White House Press Secretary dodges question: Must Supreme Court nominee be ‘pro-abortion’?
Washington D.C., Feb 2, 2022 / 15:10 pm
The White House refused to say whether President Joe Biden’s pick for the next Supreme Court justice must be pro-abortion, during a press briefing on Tuesday.
“I’m not going to outline a litmus test from here today,” White House Press Secretary Jen Psaki said Feb. 1. Her comments came in response to EWTN correspondent Owen Jensen, who asked, “Will that person have to be pro-abortion?”
While Psaki declined to say more about the future Supreme Court nominee in regards abortion, she repeated to Jensen that the president “believes in a woman’s right to choose.”
On Jan. 27, Supreme Court Justice Stephen Breyer announced his upcoming retirement this summer, at age 83. In response, Biden renewed his campaign pledge to nominate a Black woman to the court.
“I will nominate someone with extraordinary qualifications, charity, experience and integrity,” Biden said at the time. “And that person will be the first Black woman ever nominated to the United States Supreme Court.”

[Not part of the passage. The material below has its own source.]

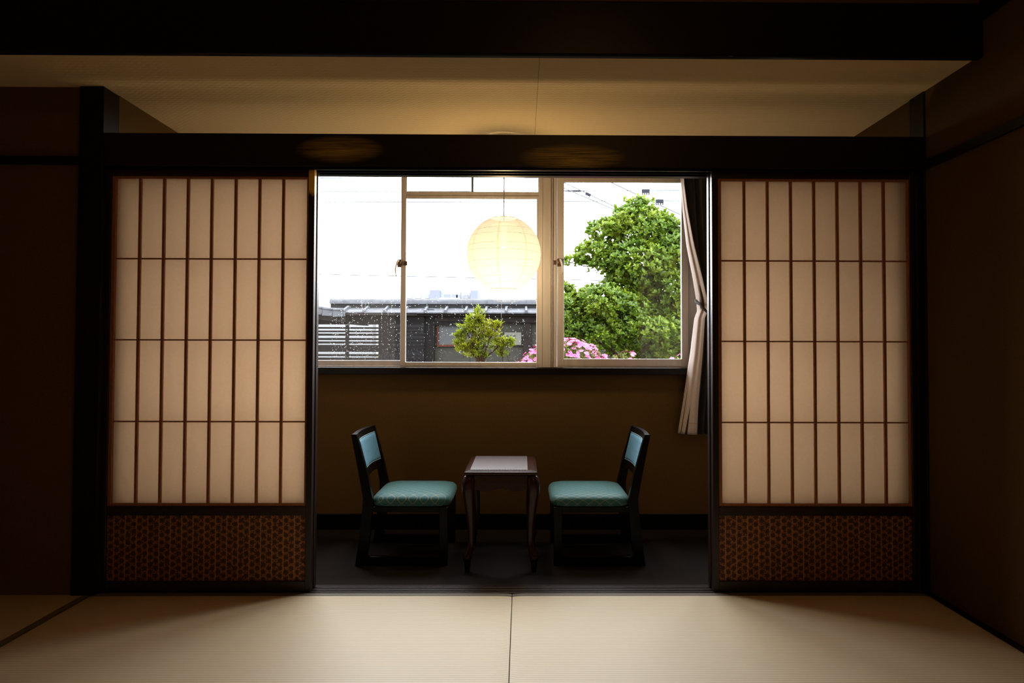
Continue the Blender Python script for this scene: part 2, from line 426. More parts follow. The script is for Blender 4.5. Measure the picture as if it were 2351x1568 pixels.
# ------------------------------------------------------------------ tatami mats
def tatami(x0, x1, y0, y1, label, heri_side, rot=False):
    L, W = (x1-x0, y1-y0)
    r = empty('tatami_mat', ((x0+x1)/2, (y0+y1)/2, -.05), PI/2 if rot else 0)
    if rot: L, W = W, L
    tag(r, label, 'tatami mat', 'tatami mats on the floor')
    hx, hy = L/2, W/2
    def top(u, v):                                   # gently sagging edges at the short ends
        x = -hx + 2*hx*u; e = min(u, 1-u)*2*hx; y = -hy + 2*hy*v
        sag = .004*math.exp(-(e/.02)) ; return x, y, .05 - sag
    us = [0, .001, .003, .006, .01, .015, .03] + [.1*i for i in range(1, 10)] + [.97, .985, .99, .994, .997, .999, 1]
    def core(name, ya, yb, mat, lift=0.0):
        m = MB(); n = len(us); v = []
        for u in us:
            x, _, z = top(u, 0); v += [(x, ya, 0), (x, ya, z+lift), (x, yb, z+lift), (x, yb, 0)]
        f = []
        for i in range(n-1):
            for k in range(4): f.append((i*4+k, i*4+(k+1) % 4, (i+1)*4+(k+1) % 4, (i+1)*4+k))
        m.add(v, f, False); m.add(v, [(3, 2, 1, 0), tuple((n-1)*4+k for k in range(4))])
        return m.build(name, mat, r)
    core('mat_surface', -hy+.0300, hy-.0300, M['tatami'])
    core('cloth_border', hy-.0275, hy, M['heri'], .0006)
    core('cloth_border', -hy, -hy+.0275, M['heri'], .0006)
    return r
tatami(-1.763, -.0365, -.905, .008, 'tatami mat with lit woven surface, left of the central seam', 1)
tatami(-.0335, 1.688, -.905, .008, 'tatami mat right of the central seam, reaching the right wall', 1)
tatami(-2.67, -1.766, -1.72, .002, 'tatami mat laid lengthwise in the far left corner by the post', 1, rot=True)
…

When Jensen asked how the debate over abortion would shape Biden’s selection process, Psaki echoed Biden’s words.
“The president is going to select an eminently-qualified Black woman to serve on the court,” she said at the press briefing. “He’s going to do that through consulting with a range of members of Congress, through outside experts, and obviously through engagement with them directly.”

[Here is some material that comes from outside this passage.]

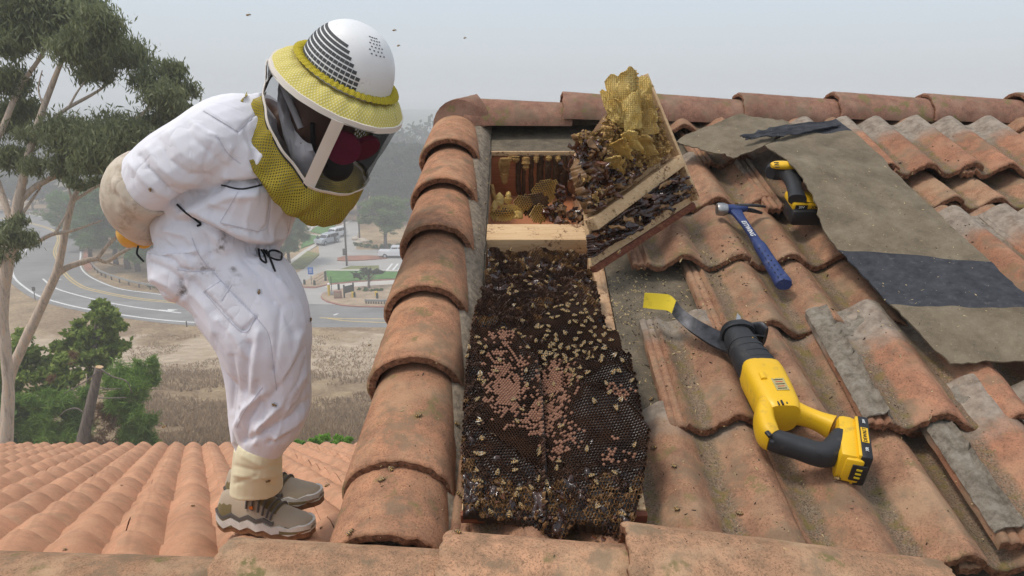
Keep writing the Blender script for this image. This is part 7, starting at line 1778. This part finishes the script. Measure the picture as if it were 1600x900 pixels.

During the same line of questioning, Jensen asked Psaki when Biden believes life begins. He noted that Biden previously said he does not believe that life begins at conception.
“You know the president’s position,” Psaki said. “He believes in a woman’s right to choose, and he’s spoken to this in the past.”
She added: “I know you ask this every time you come in here, which is your absolute right, but I don’t think I have anything new to reveal for you.”
Jensen pressed again.
“It’s essential to the debate over the question of a baby’s viability and pro-life Americans, don’t you agree, should know where the president stands in his thinking,” Jensen said. “It’s a fundamental question.”
Psaki repeated, “The president believes in a woman’s right to choose.”
Last September, Jensen made headlines after asking Psaki about the Texas’ newly-enacted abortion ban.
“I know you’ve never faced those choices, nor have you ever been pregnant,” Psaki rebuked Jensen, “but for women out there who have faced those choices, this is an incredibly difficult thing.”
Jensen followed up by asking, “Why does the president support abortion when his own Catholic faith teaches abortion is morally wrong?”
Psaki responded that the president believes that abortion is a “woman’s right, it’s a woman’s body, and it’s her choice.”
The Catechism of the Catholic Church, which summarizes Church teaching, recognizes the inherent dignity and worth of the unborn human person and considers abortion a “crime against human life.”
“Human life must be respected and protected absolutely from the moment of conception,” the catechism reads. “From the first moment of his existence, a human being must be recognized as having the rights of a person – among which is the inviolable right of every innocent being to life.”